La feuille de route de la France pour diminuer ses émissions de gaz à effet de serre a fixé, pour le secteur de l’agriculture, un objectif de réduction de 46% d’ici 2050. C’est très inférieur à ceux des autres secteurs d’activité : le bâtiment, le transport et l’énergie ayant l’objectif de neutralité carbone totale en 2050. Pourquoi cette exception ? Car la nature-même des émissions agricoles rend plus difficile leur diminution comparativement à d’autres secteurs d’activité. En effet, contrairement aux autres secteurs, les émissions de gaz à effet de serre en agriculture n’ont pas pour principale origine l’énergie. Elles sont surtout liées au cycle du carbone et de l’azote et à l’activité de bactéries. Les émissions de méthane sont liées à la rumination et à la dégradation des fumiers et lisiers. Le protoxyde d’azote quant à lui est majoritairement émis lors des fertilisations minérales et organiques des cultures ou prairies, mais également via les effluents au niveau des bâtiments et du stockage.

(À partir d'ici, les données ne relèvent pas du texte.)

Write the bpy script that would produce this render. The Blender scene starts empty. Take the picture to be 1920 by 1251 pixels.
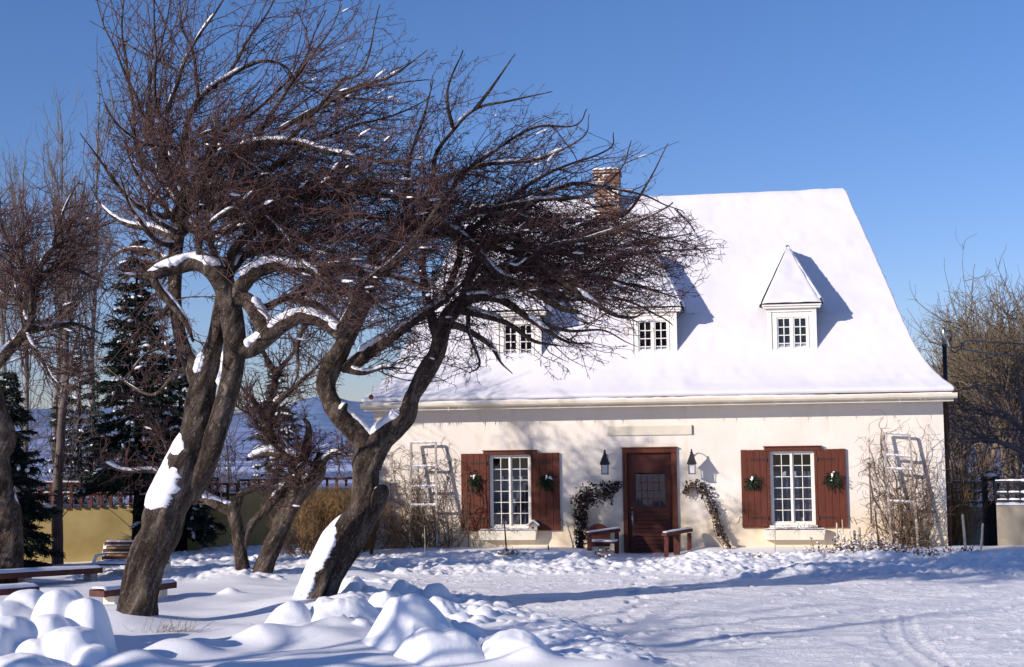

L'élevage, principale source d'émissions

L’élevage est régulièrement pointé du doigt comme un secteur important d’émissions de gaz à effet de serre. La consommation de viande est appelée à être réduite, voire, aux dires de certains, complètement stoppée. Le cheptel est appelé à diminuer encore plus vite qu’il ne le fait déjà. Qu’en est-il réellement ? Selon l’étude MyCO₂, réalisée par Carbone 4 en 2022, l’alimentation représente 24% des émissions totales de gaz à effet de serre de la consommation française. De son côté, l’alimentation à base de produits animaux représente 13% de notre empreinte carbone, dont 4% sont liés aux produits laitiers et œufs et 9% sont liés à la viande.

Lorsque l’on regarde les différentes filières d’élevage, on constate que les trois quarts des émissions sont liées à la viande bovine et ovine. De quoi faire de ces filières les coupables idéales ! La rumination est la cause principale de ces émissions. Les autres sources de gaz à effet de serre se répartissent entre les achats d’aliments et d’engrais, de fioul et électricité, les émissions de protoxyde d’azote liées au pâturage et de méthane liées aux effluents. Il en va tout autrement pour les autres filières d’élevage. Pour les porcs, la quasi-intégralité des émissions de gaz à effet de serre provient des achats d’aliments et des effluents d’élevage. Chez les volailles, plus des deux tiers des émissions sont liées à l’achat des aliments, le solde se répartissant entre la consommation d’énergie, les effluents et les achats d’autres intrants.

Les solutions de réduction de l’empreinte carbone dans les élevages sont donc propres à chaque filière, et peuvent être mises en place à l’échelle de chaque ferme, sans pour autant agiter le chiffon rouge de la baisse du cheptel, qui ne fera qu’amplifier la hausse des importations.